A famosa mansão da Lagoa destombada pelo STF e uma das últimas residências antigas à beira do espelho d’água, já não existe mais. Depois de quase duas décadas de disputa judicial, o imóvel que ocupava a esquina da Avenida Epitácio Pessoa com a Rua Joana Angélica foi completamente demolido nesta sexta-feira (28/11). Construída no início dos anos 30, a casa ganhou destaque noticiário em agosto, quando o DIÁRIO DO RIO revelou com exclusividade o cancelamento de seu tombamento municipal, decisão que abriu caminho para a derrubada definitiva da estrutura.
Um dos últimos casarões da Lagoa
O processo que levou ao fim da Casa de Pedra começou ainda em 2007. A disputa opôs a Prefeitura do Rio e os herdeiros do empresário Ricardo Haddad, dono da antiga Fábrica Bangu e responsável por um extenso patrimônio familiar na cidade. Eles contestavam o tombamento decretado em 2002 pelo então prefeito César Maia, que colocou a residência e outras oito edificações baixas da orla da Lagoa sob proteção municipal.
A briga se arrastou por instâncias e recursos sucessivos. A Procuradoria Geral do Município ainda tentou reverter decisões favoráveis à família, porém em março deste ano os ministros do STF encerraram o curso do litígio ao rejeitar o último recurso da prefeitura. Com o caso devolvido à Justiça do Rio, a defesa dos proprietários solicitou formalmente que o imóvel fosse retirado da lista de bens tombados, e pouco depois entrou com o pedido de demolição.

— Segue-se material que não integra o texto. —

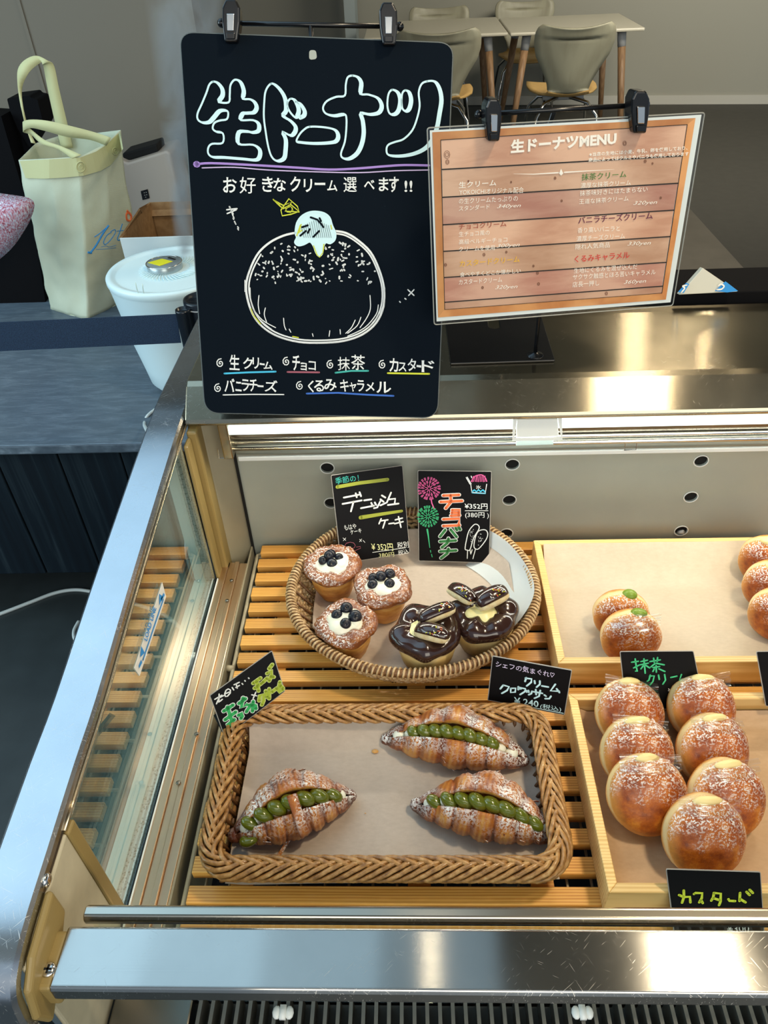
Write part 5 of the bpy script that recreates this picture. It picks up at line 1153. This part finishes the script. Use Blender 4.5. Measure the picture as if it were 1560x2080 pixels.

Terreno avaliado em R$ 130 milhões
A queda da casa consolidou o destino do terreno, avaliado em cerca de R$ 130 milhões e localizado em uma das áreas mais valorizadas de Ipanema. O lote ao lado, que pertenceu ao restaurante Chico’s Bar, permanece vazio e integra e é de propriedade da mesma família.
Mesmo sem confirmação oficial de venda para alguma construtora, já circulam projetos estudados para ocupar o endereço. O mais avançado atende pelo nome L’Unique Lagoa e prevê apartamentos partindo de R$ 20,4 milhões, além de uma cobertura duplex que começaria em R$ 36 milhões. Caso vá adiante, o lançamento terá valor estimado de R$ 60 mil por metro quadrado — índice 170% acima da média atual de Ipanema, hoje por volta de R$ 22 mil/m². Seria, portanto, o empreendimento mais caro da Lagoa nos últimos anos, com preços semelhantes aos negociados na Delfim Moreira, no Leblon, considerado o metro quadrado mais valioso da América Latina.
Quem é a família Haddad
A família Haddad ganhou destaque no mapa econômico do Rio nos anos 1990, quando Ricardo Haddad adquiriu a Fábrica de Tecidos Bangu e herdou todo o conjunto patrimonial da antiga família Silveira, proprietária original do complexo. O espólio incluía mais de duzentas casas espalhadas por bairros inteiros da Zona Oeste, como Bangu, Padre Miguel, Realengo e Magalhães Bastos, formando um dos maiores domínios privados da região.
Anos mais tarde, ele tentou negociar a antiga mansão do Dr. Silveirinha, símbolo máximo daquele ciclo industrial. Primeiro para um grupo supermercadista, depois para uma igreja. Nenhuma das propostas avançou. Para que qualquer projeto saísse do papel, seria necessário suprimir árvores centenárias do terreno, e uma denúncia feita pelo movimento Casa do Dr. Silveirinha ao Ministério do Meio Ambiente barrou a autorização e congelou o negócio.
O empresário comandou a fábrica até 2004, ano em que o empreendimento que marcou gerações encerrou as operações. Apesar disso, a família permaneceu proprietária do conjunto imobiliário, hoje alugado para a Allos, sucessora da antiga Aliansce e administradora do Bangu Shopping. A herança industrial se mantém também fora da capital: ainda existem bens ligados ao setor têxtil sob domínio dos Haddad em Petrópolis.